## Information provided

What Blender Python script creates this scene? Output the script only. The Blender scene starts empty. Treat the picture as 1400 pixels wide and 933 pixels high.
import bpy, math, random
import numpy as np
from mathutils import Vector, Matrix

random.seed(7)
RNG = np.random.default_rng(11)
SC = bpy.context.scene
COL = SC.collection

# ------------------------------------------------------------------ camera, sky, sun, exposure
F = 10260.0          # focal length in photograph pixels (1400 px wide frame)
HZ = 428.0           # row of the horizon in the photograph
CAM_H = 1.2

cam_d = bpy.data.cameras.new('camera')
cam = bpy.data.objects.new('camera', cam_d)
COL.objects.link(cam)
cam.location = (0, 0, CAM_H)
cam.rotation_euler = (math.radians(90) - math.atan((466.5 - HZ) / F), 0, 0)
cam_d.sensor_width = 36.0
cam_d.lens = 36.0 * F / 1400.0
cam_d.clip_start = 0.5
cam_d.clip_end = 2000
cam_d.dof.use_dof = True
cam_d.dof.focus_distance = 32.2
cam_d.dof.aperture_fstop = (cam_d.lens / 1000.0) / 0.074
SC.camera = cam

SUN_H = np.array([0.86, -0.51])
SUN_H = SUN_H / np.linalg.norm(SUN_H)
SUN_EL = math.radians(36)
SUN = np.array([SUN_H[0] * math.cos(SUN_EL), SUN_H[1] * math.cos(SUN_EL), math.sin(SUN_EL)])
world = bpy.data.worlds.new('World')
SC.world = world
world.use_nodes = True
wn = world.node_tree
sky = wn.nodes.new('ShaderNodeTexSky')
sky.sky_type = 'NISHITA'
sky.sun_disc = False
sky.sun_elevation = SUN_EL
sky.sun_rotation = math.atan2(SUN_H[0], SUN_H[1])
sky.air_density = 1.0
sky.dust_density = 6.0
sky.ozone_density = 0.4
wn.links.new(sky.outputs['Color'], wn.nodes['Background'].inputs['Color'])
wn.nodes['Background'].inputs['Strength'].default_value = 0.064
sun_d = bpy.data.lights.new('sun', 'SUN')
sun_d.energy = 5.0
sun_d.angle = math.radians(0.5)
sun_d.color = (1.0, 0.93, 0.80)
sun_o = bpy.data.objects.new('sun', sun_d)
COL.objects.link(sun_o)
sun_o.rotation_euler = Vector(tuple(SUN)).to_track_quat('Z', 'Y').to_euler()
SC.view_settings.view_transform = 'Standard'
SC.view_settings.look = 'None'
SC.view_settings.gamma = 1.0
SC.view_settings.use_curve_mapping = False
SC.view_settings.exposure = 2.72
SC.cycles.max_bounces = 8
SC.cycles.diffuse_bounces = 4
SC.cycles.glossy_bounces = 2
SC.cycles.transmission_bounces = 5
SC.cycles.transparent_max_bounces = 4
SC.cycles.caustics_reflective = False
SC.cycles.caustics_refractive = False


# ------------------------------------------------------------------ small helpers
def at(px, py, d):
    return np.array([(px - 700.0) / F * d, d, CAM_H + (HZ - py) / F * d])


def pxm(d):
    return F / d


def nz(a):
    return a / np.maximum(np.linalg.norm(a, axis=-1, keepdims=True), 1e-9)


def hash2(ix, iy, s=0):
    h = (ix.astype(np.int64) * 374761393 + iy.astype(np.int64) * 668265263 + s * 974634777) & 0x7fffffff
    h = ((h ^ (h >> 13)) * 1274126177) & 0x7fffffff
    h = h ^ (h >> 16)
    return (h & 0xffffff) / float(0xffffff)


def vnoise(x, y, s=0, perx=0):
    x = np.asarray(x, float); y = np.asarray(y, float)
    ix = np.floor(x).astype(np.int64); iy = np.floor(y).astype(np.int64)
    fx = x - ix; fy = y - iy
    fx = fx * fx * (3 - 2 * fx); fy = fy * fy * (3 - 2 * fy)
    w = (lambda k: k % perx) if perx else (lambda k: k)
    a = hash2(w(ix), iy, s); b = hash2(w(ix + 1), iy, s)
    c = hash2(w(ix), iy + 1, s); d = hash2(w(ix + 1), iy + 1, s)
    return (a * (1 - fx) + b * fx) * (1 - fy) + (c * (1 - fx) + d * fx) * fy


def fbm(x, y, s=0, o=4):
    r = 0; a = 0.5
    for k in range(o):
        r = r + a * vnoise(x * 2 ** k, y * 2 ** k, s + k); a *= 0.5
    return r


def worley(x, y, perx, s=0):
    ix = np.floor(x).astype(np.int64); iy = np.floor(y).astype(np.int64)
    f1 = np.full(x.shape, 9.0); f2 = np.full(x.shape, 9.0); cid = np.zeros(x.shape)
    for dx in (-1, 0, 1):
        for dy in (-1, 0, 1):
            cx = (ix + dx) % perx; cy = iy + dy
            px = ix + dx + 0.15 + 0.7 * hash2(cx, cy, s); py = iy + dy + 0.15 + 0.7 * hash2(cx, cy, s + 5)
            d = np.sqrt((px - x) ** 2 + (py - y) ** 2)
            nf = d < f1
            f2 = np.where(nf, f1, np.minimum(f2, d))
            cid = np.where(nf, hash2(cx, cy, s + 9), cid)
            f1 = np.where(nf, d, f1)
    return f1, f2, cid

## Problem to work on
Write out a verbatim copy of the data, beginning with its first line and ending with the line that contains "SC.camera = cam".

## Answer to the exercise
What Blender Python script creates this scene? Output the script only. The Blender scene starts empty. Treat the picture as 1400 pixels wide and 933 pixels high.
import bpy, math, random
import numpy as np
from mathutils import Vector, Matrix

random.seed(7)
RNG = np.random.default_rng(11)
SC = bpy.context.scene
COL = SC.collection

# ------------------------------------------------------------------ camera, sky, sun, exposure
F = 10260.0          # focal length in photograph pixels (1400 px wide frame)
HZ = 428.0           # row of the horizon in the photograph
CAM_H = 1.2

cam_d = bpy.data.cameras.new('camera')
cam = bpy.data.objects.new('camera', cam_d)
COL.objects.link(cam)
cam.location = (0, 0, CAM_H)
cam.rotation_euler = (math.radians(90) - math.atan((466.5 - HZ) / F), 0, 0)
cam_d.sensor_width = 36.0
cam_d.lens = 36.0 * F / 1400.0
cam_d.clip_start = 0.5
cam_d.clip_end = 2000
cam_d.dof.use_dof = True
cam_d.dof.focus_distance = 32.2
cam_d.dof.aperture_fstop = (cam_d.lens / 1000.0) / 0.074
SC.camera = cam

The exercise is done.